■ What to work on
All entries must be extracted exactly, with nothing added or dropped.

■ Task data
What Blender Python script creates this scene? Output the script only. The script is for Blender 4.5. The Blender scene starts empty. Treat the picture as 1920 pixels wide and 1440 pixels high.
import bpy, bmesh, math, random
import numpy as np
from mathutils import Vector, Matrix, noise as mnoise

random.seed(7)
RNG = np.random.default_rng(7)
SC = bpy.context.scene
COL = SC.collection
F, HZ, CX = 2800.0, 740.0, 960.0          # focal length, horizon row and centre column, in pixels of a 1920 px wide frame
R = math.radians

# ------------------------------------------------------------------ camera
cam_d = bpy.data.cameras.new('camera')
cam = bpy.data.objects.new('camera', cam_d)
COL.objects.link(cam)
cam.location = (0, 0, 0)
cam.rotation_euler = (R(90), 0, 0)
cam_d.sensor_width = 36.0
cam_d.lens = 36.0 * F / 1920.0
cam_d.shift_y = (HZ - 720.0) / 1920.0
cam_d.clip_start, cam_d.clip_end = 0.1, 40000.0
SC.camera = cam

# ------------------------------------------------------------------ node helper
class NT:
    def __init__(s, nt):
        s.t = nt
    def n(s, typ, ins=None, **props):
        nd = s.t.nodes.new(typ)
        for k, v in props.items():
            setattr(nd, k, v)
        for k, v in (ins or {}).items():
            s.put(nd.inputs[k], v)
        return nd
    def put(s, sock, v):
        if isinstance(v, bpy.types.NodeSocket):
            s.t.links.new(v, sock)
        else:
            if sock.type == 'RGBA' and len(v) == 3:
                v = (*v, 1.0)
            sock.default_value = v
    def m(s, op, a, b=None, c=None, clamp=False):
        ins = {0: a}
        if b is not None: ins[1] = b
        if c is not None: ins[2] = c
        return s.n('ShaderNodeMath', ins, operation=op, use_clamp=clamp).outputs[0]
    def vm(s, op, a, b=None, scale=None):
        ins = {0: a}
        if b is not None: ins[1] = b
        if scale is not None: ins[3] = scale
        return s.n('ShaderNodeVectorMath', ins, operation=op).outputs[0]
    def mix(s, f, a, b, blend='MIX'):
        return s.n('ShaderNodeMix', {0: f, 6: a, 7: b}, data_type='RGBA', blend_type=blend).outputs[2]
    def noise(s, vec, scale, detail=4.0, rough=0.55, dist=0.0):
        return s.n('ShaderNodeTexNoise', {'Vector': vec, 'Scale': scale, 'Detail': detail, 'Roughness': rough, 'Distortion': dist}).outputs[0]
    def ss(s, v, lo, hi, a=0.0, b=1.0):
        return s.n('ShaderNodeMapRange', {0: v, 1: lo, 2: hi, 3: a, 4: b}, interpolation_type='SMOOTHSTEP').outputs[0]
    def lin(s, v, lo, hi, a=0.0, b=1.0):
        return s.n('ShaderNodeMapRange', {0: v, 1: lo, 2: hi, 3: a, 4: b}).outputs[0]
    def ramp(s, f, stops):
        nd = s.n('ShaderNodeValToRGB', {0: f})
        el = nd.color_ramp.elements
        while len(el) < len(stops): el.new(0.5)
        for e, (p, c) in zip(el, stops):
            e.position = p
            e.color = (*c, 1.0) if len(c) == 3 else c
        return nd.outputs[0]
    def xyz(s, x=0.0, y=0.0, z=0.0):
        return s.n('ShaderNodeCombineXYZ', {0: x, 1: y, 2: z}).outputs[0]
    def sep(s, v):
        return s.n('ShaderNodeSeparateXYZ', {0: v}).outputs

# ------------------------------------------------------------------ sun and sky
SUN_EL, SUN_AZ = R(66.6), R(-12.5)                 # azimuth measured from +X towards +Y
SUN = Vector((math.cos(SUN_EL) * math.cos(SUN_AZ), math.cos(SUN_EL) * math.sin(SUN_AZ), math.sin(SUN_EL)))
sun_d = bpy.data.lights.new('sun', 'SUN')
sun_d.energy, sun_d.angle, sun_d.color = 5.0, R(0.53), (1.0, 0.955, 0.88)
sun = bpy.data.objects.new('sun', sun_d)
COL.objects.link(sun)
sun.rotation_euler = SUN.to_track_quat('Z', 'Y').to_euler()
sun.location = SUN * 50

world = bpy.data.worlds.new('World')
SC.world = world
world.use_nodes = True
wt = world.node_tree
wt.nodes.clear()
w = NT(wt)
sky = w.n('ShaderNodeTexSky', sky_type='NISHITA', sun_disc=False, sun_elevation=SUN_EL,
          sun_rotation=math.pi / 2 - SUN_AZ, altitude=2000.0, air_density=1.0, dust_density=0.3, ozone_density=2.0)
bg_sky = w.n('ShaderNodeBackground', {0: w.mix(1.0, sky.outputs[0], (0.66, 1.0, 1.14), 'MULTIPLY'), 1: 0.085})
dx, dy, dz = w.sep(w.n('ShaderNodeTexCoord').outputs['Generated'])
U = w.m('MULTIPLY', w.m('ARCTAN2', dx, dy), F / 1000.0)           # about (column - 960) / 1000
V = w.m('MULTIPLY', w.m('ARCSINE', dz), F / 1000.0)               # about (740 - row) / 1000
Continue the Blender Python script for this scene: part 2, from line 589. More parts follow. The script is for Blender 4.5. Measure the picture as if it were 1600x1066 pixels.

■ Correct output
What Blender Python script creates this scene? Output the script only. The script is for Blender 4.5. The Blender scene starts empty. Treat the picture as 1920 pixels wide and 1440 pixels high.
import bpy, bmesh, math, random
import numpy as np
from mathutils import Vector, Matrix, noise as mnoise

random.seed(7)
RNG = np.random.default_rng(7)
SC = bpy.context.scene
COL = SC.collection
F, HZ, CX = 2800.0, 740.0, 960.0          # focal length, horizon row and centre column, in pixels of a 1920 px wide frame
R = math.radians

# ------------------------------------------------------------------ camera
cam_d = bpy.data.cameras.new('camera')
cam = bpy.data.objects.new('camera', cam_d)
COL.objects.link(cam)
cam.location = (0, 0, 0)
cam.rotation_euler = (R(90), 0, 0)
cam_d.sensor_width = 36.0
cam_d.lens = 36.0 * F / 1920.0
cam_d.shift_y = (HZ - 720.0) / 1920.0
cam_d.clip_start, cam_d.clip_end = 0.1, 40000.0
SC.camera = cam

# ------------------------------------------------------------------ node helper
class NT:
    def __init__(s, nt):
        s.t = nt
    def n(s, typ, ins=None, **props):
        nd = s.t.nodes.new(typ)
        for k, v in props.items():
            setattr(nd, k, v)
        for k, v in (ins or {}).items():
            s.put(nd.inputs[k], v)
        return nd
    def put(s, sock, v):
        if isinstance(v, bpy.types.NodeSocket):
            s.t.links.new(v, sock)
        else:
            if sock.type == 'RGBA' and len(v) == 3:
                v = (*v, 1.0)
            sock.default_value = v
    def m(s, op, a, b=None, c=None, clamp=False):
        ins = {0: a}
        if b is not None: ins[1] = b
        if c is not None: ins[2] = c
        return s.n('ShaderNodeMath', ins, operation=op, use_clamp=clamp).outputs[0]
    def vm(s, op, a, b=None, scale=None):
        ins = {0: a}
        if b is not None: ins[1] = b
        if scale is not None: ins[3] = scale
        return s.n('ShaderNodeVectorMath', ins, operation=op).outputs[0]
    def mix(s, f, a, b, blend='MIX'):
        return s.n('ShaderNodeMix', {0: f, 6: a, 7: b}, data_type='RGBA', blend_type=blend).outputs[2]
    def noise(s, vec, scale, detail=4.0, rough=0.55, dist=0.0):
        return s.n('ShaderNodeTexNoise', {'Vector': vec, 'Scale': scale, 'Detail': detail, 'Roughness': rough, 'Distortion': dist}).outputs[0]
    def ss(s, v, lo, hi, a=0.0, b=1.0):
        return s.n('ShaderNodeMapRange', {0: v, 1: lo, 2: hi, 3: a, 4: b}, interpolation_type='SMOOTHSTEP').outputs[0]
    def lin(s, v, lo, hi, a=0.0, b=1.0):
        return s.n('ShaderNodeMapRange', {0: v, 1: lo, 2: hi, 3: a, 4: b}).outputs[0]
    def ramp(s, f, stops):
        nd = s.n('ShaderNodeValToRGB', {0: f})
        el = nd.color_ramp.elements
        while len(el) < len(stops): el.new(0.5)
        for e, (p, c) in zip(el, stops):
            e.position = p
            e.color = (*c, 1.0) if len(c) == 3 else c
        return nd.outputs[0]
    def xyz(s, x=0.0, y=0.0, z=0.0):
        return s.n('ShaderNodeCombineXYZ', {0: x, 1: y, 2: z}).outputs[0]
    def sep(s, v):
        return s.n('ShaderNodeSeparateXYZ', {0: v}).outputs

# ------------------------------------------------------------------ sun and sky
SUN_EL, SUN_AZ = R(66.6), R(-12.5)                 # azimuth measured from +X towards +Y
SUN = Vector((math.cos(SUN_EL) * math.cos(SUN_AZ), math.cos(SUN_EL) * math.sin(SUN_AZ), math.sin(SUN_EL)))
sun_d = bpy.data.lights.new('sun', 'SUN')
sun_d.energy, sun_d.angle, sun_d.color = 5.0, R(0.53), (1.0, 0.955, 0.88)
sun = bpy.data.objects.new('sun', sun_d)
COL.objects.link(sun)
sun.rotation_euler = SUN.to_track_quat('Z', 'Y').to_euler()
sun.location = SUN * 50

world = bpy.data.worlds.new('World')
SC.world = world
world.use_nodes = True
wt = world.node_tree
wt.nodes.clear()
w = NT(wt)
sky = w.n('ShaderNodeTexSky', sky_type='NISHITA', sun_disc=False, sun_elevation=SUN_EL,
          sun_rotation=math.pi / 2 - SUN_AZ, altitude=2000.0, air_density=1.0, dust_density=0.3, ozone_density=2.0)
bg_sky = w.n('ShaderNodeBackground', {0: w.mix(1.0, sky.outputs[0], (0.66, 1.0, 1.14), 'MULTIPLY'), 1: 0.085})
dx, dy, dz = w.sep(w.n('ShaderNodeTexCoord').outputs['Generated'])
U = w.m('MULTIPLY', w.m('ARCTAN2', dx, dy), F / 1000.0)           # about (column - 960) / 1000
V = w.m('MULTIPLY', w.m('ARCSINE', dz), F / 1000.0)               # about (740 - row) / 1000
Continue the Blender Python script for this scene: part 2, from line 589. More parts follow. The script is for Blender 4.5. Measure the picture as if it were 1600x1066 pixels.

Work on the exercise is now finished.